“Am I throwing too many things away?”
This is a question you have to take seriously because it is possible to get in a rhythm of throwing things away without thinking. That is especially possible in moments when you are feeling overwhelmed and repelled by the amount of clutter you face.
Yet the worry about throwing too much away and keeping too little also comes up in the most ludicrous moments. You could have 4 tons of magazines, 24,000 hours of reading material, yet still look at the bagful of magazines you are putting in paper recycling and ask, “Am I throwing too many away?” Or you could have 11 cars, and after you sell one of them, you might look at the cars that remain and ask, “Will I have to walk if my ten cars all break down at once?” Along the same lines, you might look at your clutter midway through the March of Trash, after throwing away maybe a few dozen items from your thousands of unused possessions, and wonder whether you are already going too far.
If you’ve read chapter 1 of the book Fear of Nothing, you’ll recognize the source of this reaction. It’s the fear of nothing — the same primal fear that is behind clutter in the first place.
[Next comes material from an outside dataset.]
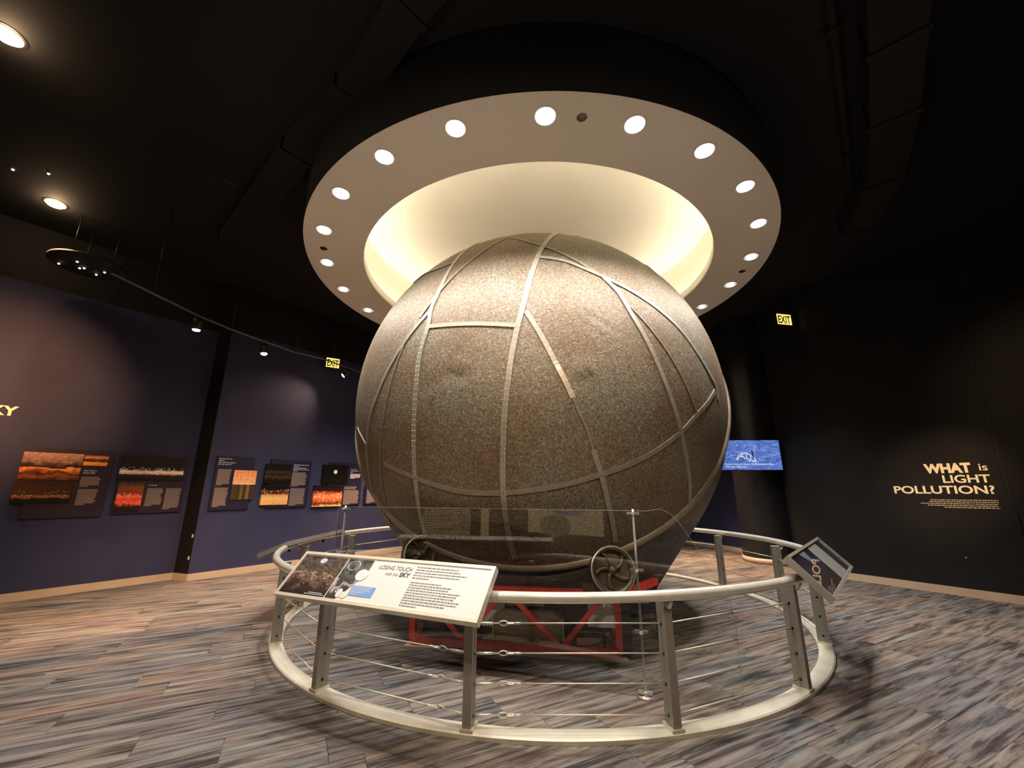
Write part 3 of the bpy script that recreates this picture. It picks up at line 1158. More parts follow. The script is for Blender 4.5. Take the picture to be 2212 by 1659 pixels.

When you start to reduce anything — even your excess body fat — this fear can pop up and make you hallucinate that in a few more moments, there will be nothing left. Rationally, if you take a step back, you can see that there is no chance that everything will disappear anytime soon.
While you don’t want to let fear stop you from working on your problems, including clutter, you must also recognize that emotions like fear can interfere with good decision-making. The most basic way to avoid making bad decisions when you push ahead in spite of the fear is to focus on the worst stuff you have, the things you own that are obviously below the standards of most of the other things you own. In this realm, when you make the occasional misjudgement, it won’t have any memorable consequence. There is another trick you can use, though, which I have mentioned many times before, which is to put things in boxes and set them aside for a period of time, maybe just till tomorrow, but maybe a year or two.
This is what I did two years ago when I decided to thin my music CD collection. A music fan cannot constructively listen to more than a few hundred albums in any given year, and my collection had expanded toward 2,000. I knew I had too many, yet sometimes it was hard to be sure which ones I could safely give away. The ones I experienced the most doubt about I put in boxes in the attic. When I returned to that stash two years later, on Saturday, it was easy to see that I could part with most of them.
I took seven boxes of music CDs over to Danophonics, my local record store in Downingtown, where Dan (yes, there really is a Dan) was more than happy to take them off my hands. (It used to be that you could sell ordinary music CDs online, but with the value of CDs declining and the cost of postage going up, that’s no longer worthwhile unless you’re pretty sure you have a hard-to-find item on your hands.) I am saving the boxes I stored the CDs in, though — in two years my “active” music collection has grown again to the same size it was before when I complained it was too large. Maybe next weekend I will go through it again and pull out a few hundred more CDs I am not sure I really need to keep.